In A Pirate Looks at Fifty, Jimmy Buffet wrote:
Following the Equator is one of a baker’s dozen of books I would have to take to a desert island. I can pick it up, turn to any page, and get lost in the story.
Mark Twain’s book is available free in numerous formats at Project Gutenberg.
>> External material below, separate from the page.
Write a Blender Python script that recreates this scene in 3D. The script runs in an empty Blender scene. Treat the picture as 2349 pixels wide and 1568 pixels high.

The other twelve books on Jimmy’s list are:
The Adventures of Huckleberry Finn by Mark Twain
Treasure Island by Robert Louis Stevenson
Don’t Stop the Carnival by Herman Wouk
Winds from the Carolinas by Robert Wilder
One Writer’s Beginnings by Eudora Welty
The Old Man and the Sea by Ernest Hemingway
A Gift from the Sea by Anne Morrow Lindbergh
The Fables of La Fontaine by Jean de la Fontaine
West with the Night by Beryl Markham
A Collection of Poems by Pablo Neruda
The Road Less Traveled by M. Scott Peck
No One Writes to the Colonel and Other Stories by Gabriel Garcia Marquez
I have about a half dozen titles which would remain on my Baker’s Dozen of Desert Island Books permanently, but the rest always seem to change over time. My must haves, in no particular order, are Pere Goriot, Anna Karenina, Madame Bovary, Jonathan Livingston Seagull, Atlas Shrugged, The House of Mirth and The Count of Monte Cristo.
How about you? What are your Desert Island Books?